_WHAT YOU HAVE TO DO:_ Print the listing from its top line through the line containing "m = MB(); m.prism([(x", nothing more, and leave out the pictures.

+++++

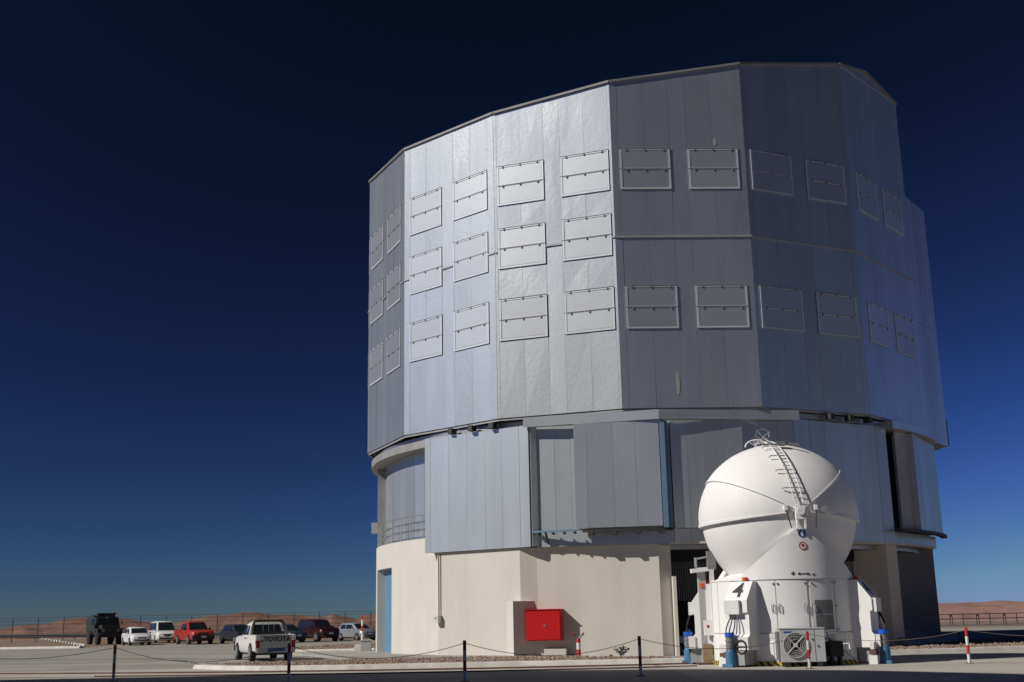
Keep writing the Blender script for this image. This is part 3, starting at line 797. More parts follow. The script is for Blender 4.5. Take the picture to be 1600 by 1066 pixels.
# ================================================================ NEIGHBOURING ENCLOSURE (outside the frame, left of the camera)
nb = [(-47.5, 25.0), (-41.9, 24.7), (-33.5, 24.8), (-31.1, 24.3), (-25.9, 22.9), (-21.6, 20.1), (-18.6, 16.7), (-16, 10), (-15.6, -2), (-19, -9), (-28, -13), (-38, -12), (-47, -8), (-51, 2), (-51, 16)]
nbt = thing('telescope_building', 'neighbouring telescope enclosure just outside the left edge of the picture, shading the foreground', 'observatory', (-30, 3, 0))
m = MB(); m.prism([((x + 30) * .95, (y - 3) * .95) for x, y in nb], 0, 4.5); m.build('base_wall', 'concrete', nbt)
m = MB(); m.prism([((x + 30) * .96, (y - 3) * .96) for x, y in nb], 4.52, 9.7); m.build('cladding', 'metal_low', nbt)
m = MB(); m.prism([(x + 30, y - 3) for x, y in nb], 9.72, 25.0); m.build('drum', 'metal', nbt)

# ================================================================ SMALL WHITE DOME (auxiliary telescope)
AT = Vector((8.72, 39.05, 0))
at = thing('dome_telescope', 'small white dome telescope numbered 4 with a ladder over its petals', 'telescope', AT)
RB = 2.34
m = MB(); m.cyl((0, 0, 0.01), 2.43, .13, 72); m.build('hazard_ring', 'hazard', at, smooth=True)
m = MB(); m.cyl((0, 0, 0.14), 2.36, .83, 72); m.build('skirt', 'white_paint', at, smooth=True)
m = MB(); m.cyl((0, 0, 0.975), RB - .03, 1.63, 72); m.build('body', 'white_dull', at, smooth=True)
# door panels round the body
doors = [(196, 214), (230.5, 251.6), (251.9, 275.4), (277.3, 298.4), (299.2, 320), (326, 333), (353, 372), (150, 195.6)]
for a0, a1 in doors:
    m = MB(); m.sector(a0 + .15, a1 - .15, RB - .04, RB, 1.0, 2.585, 12); d_ = m.build('door', 'white_paint', at, smooth=True)
def loop_handle(a, z, parent):
    m = MB(); x, y = pol_(a, RB + .035); t = Vector((-sin(radians(a)), cos(radians(a)), 0)); r = Vector((cos(radians(a)), sin(radians(a)), 0)); c = Vector((x, y, z))
    m.tube([c + t * .05 + Vector((0, 0, -.14)), c + t * .05 + Vector((0, 0, .08)), c - t * .02 + Vector((0, 0, .14)), c - t * .06 + Vector((0, 0, .10)), c - t * .05 + Vector((0, 0, -.10))], .013, 5, closed=True)
    m.build('handle', 'steel', parent)
for a in (249.7, 254.3, 273.6, 279.6): loop_handle(a, 1.72, at)
for a, z in ((250.3, 2.47), (253.5, 2.47), (273.8, 2.47), (279, 2.47), (297, 2.47), (300.5, 2.47), (297, 1.06), (300.8, 1.06), (297.6, 1.76), (300.4, 1.76), (273.8, 1.06)):
    x, y = pol_(a, RB + .015); m = MB(); m.box((x, y, z), (.045, .04, .05), rz=radians(a - 90)); m.build('latch', 'steel', at)
for z0, z1 in ((1.06, 1.50), (1.53, 1.95)):
    m = MB(); m.sector(280.6, 296, RB - .01, RB + .012, z0, z1, 8); gmesh = m.build('vent_grille', 'grille_grey', at, smooth=True)
for a in (258.6, 297.5):
    pass
m = MB(); m.sector(241.5, 247.7, 2.35, 2.375, .3, .72, 4); m.build('hatch', 'white_paint', at)
m = MB(); m.sector(305.5, 313, 2.35, 2.375, .3, .82, 4); m.build('hatch', 'white_paint', at)
m = MB(); m.sector(245, 331, 2.345, 2.372, .83, .95, 24); m.build('skirt_band', 'white_dull', at, smooth=True)
# top deck: a shallow cone inside the gables
m = MB(); nn = 64
m.add([(RB * cos(2 * pi * k / nn), RB * sin(2 * pi * k / nn), 2.63) for k in range(nn)] + [(1.3 * cos(2 * pi * k / nn), 1.3 * sin(2 * pi * k / nn), 2.95) for k in range(nn)], [(k, (k + 1) % nn, nn + (k + 1) % nn, nn + k) for k in range(nn)])
m.cyl((0, 0, 2.6), RB + .01, .03, 72)
m.build('deck', 'white_paint', at, smooth=True)
# front and rear gables that carry the hinges
def gable(a_mid, name):
    m = MB(); n = 40; half = 2.02
    R1, R0 = RB + .03, RB - .14
    outer = []; 
    for i in range(n + 1):
        s = -half + 2 * half * i / n
        z = 4.12 if abs(s) < .22 else 4.12 - (abs(s) - .22) / (half - .22) * (4.12 - 2.72)
        a = radians(a_mid) + s / R1
        outer.append((a, z))
    vs = []
    for a, z in outer:
        vs += [(R1 * cos(a), R1 * sin(a), 2.6), (R1 * cos(a), R1 * sin(a), z), (R0 * cos(a), R0 * sin(a), z), (R0 * cos(a), R0 * sin(a), 2.6)]
    fs = []
    for i in range(n):
        b = 4 * i; c = b + 4
        fs += [(b, c, c + 1, b + 1), (b + 1, c + 1, c + 2, b + 2), (b + 2, c + 2, c + 3, b + 3)]
    fs += [(0, 1, 2, 3), (4 * n + 3, 4 * n + 2, 4 * n + 1, 4 * n)]
    m.add(vs, fs); return m.build(name, 'white_paint', at, smooth=True)
GA = 274.0
gable(GA, 'gable'); gable(GA - 180, 'gable')
# dome petals: lunes about the hinge axis
DC = Vector((0.0, 0, 4.66)); AXR = radians(GA - 270)
def lune(name, r, ph0, ph1, thick=.06, n=26, k=26, mat='white_paint', flat=.90, ps0=4, ps1=176):
    m = MB(); vs = []
    for rr in (r, r - thick):
        for i in range(n + 1):
            ph = radians(ph0 + (ph1 - ph0) * i / n)
            for j in range(k + 1):
                ps = radians(ps0 + (ps1 - ps0) * j / k)
                p = Vector((rr * sin(ps) * cos(ph), -rr * flat * cos(ps), rr * sin(ps) * sin(ph)))
                if p.z > 0: p.z *= .91
                p = Matrix.Rotation(AXR, 3, 'Z') @ p
                vs.append(DC + p)
    N = (n + 1) * (k + 1); fs = []
    for i in range(n):
        for j in range(k):
            a = i * (k + 1) + j
            fs.append((a, a + 1, a + k + 2, a + k + 1)); fs.append((N + a, N + a + k + 1, N + a + k + 2, N + a + 1))
    for j in range(k):
        fs.append((j, N + j, N + j + 1, j + 1)); b = n * (k + 1) + j; fs.append((b, b + 1, N + b + 1, N + b))
    m.add(vs, fs)
    return m.build(name, mat, at, smooth=True)
lune('bowl', 2.52, 180, 360, n=36)
lune('petal', 2.62, 146, 185.5, thick=.11)
lune('petal', 2.62, -5.5, 40, thick=.11)
lune('petal', 2.665, 38, 149.5, thick=.07, n=40)
def dp(ph, ps, rr):
    ph, ps = radians(ph), radians(ps); z = rr * sin(ps) * sin(ph)
    return DC + Matrix.Rotation(AXR, 3, 'Z') @ Vector((rr * sin(ps) * cos(ph), -rr * .9 * cos(ps), z * .91 if z > 0 else z))
# rim lips on the petals
def lip(r0, r1, ph, name='petal_lip'):
    m = MB(); pts_o = []; 
    for j in range(31):
        ps = radians(6 + 168 * j / 30)
        q = lambda rr, dph: dp(ph + dph, degrees(ps), rr)
        pts_o.append((q(r0, -.9), q(r1, -.9), q(r1, .9), q(r0, .9)))
    vs = [v for t in pts_o for v in t]; fs = []
    for j in range(30):
        for c in range(4): fs.append((4 * j + c, 4 * j + (c + 1) % 4, 4 * j + 4 + (c + 1) % 4, 4 * j + 4 + c))
    m.add(vs, fs); m.build(name, 'white_paint', at, smooth=True)
lip(2.56, 2.645, 185.0); lip(2.56, 2.645, -5.0); lip(2.60, 2.682, 149.0); lip(2.60, 2.682, 38.5)
# hinge heads, struts
for sgn in (-1, 1):
    m = MB(); p = dp(90, 90 + 84 * sgn, 2.62); m.box((p.x, p.y, 4.62), (.30, .34, .40)); m.cyl((p.x, p.y - .22, 4.66), .12, .44, 20, 'Y'); m.build('hinge', 'white_paint', at, smooth=True)
for x0, x1 in ((-.42, -.30), (.52, .46)):
    c = Vector((0.15, -2.47, 4.5))
    m = MB(); m.tube([c + Vector((x0, .05, .22)), c + Vector((x1, -.02, -.36))], .02, 6); m.build('strut', 'black', at)
    m = MB(); m.box(tuple(c + Vector((x0, .1, .28))), (.10, .14, .16)); m.build('strut_bracket', 'white_paint', at)
for dx in (-.12, .12):
    m = MB(); m.box((.17 + dx, -2.42, 4.36), (.05, .16, .48)); m.build('hinge_plate', 'white_paint', at)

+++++

_RESULT:_
Keep writing the Blender script for this image. This is part 3, starting at line 797. More parts follow. The script is for Blender 4.5. Take the picture to be 1600 by 1066 pixels.
# ================================================================ NEIGHBOURING ENCLOSURE (outside the frame, left of the camera)
nb = [(-47.5, 25.0), (-41.9, 24.7), (-33.5, 24.8), (-31.1, 24.3), (-25.9, 22.9), (-21.6, 20.1), (-18.6, 16.7), (-16, 10), (-15.6, -2), (-19, -9), (-28, -13), (-38, -12), (-47, -8), (-51, 2), (-51, 16)]
nbt = thing('telescope_building', 'neighbouring telescope enclosure just outside the left edge of the picture, shading the foreground', 'observatory', (-30, 3, 0))
m = MB(); m.prism([((x + 30) * .95, (y - 3) * .95) for x, y in nb], 0, 4.5); m.build('base_wall', 'concrete', nbt)
m = MB(); m.prism([((x + 30) * .96, (y - 3) * .96) for x, y in nb], 4.52, 9.7); m.build('cladding', 'metal_low', nbt)
m = MB(); m.prism([(x + 30, y - 3) for x, y in nb], 9.72, 25.0); m.build('drum', 'metal', nbt)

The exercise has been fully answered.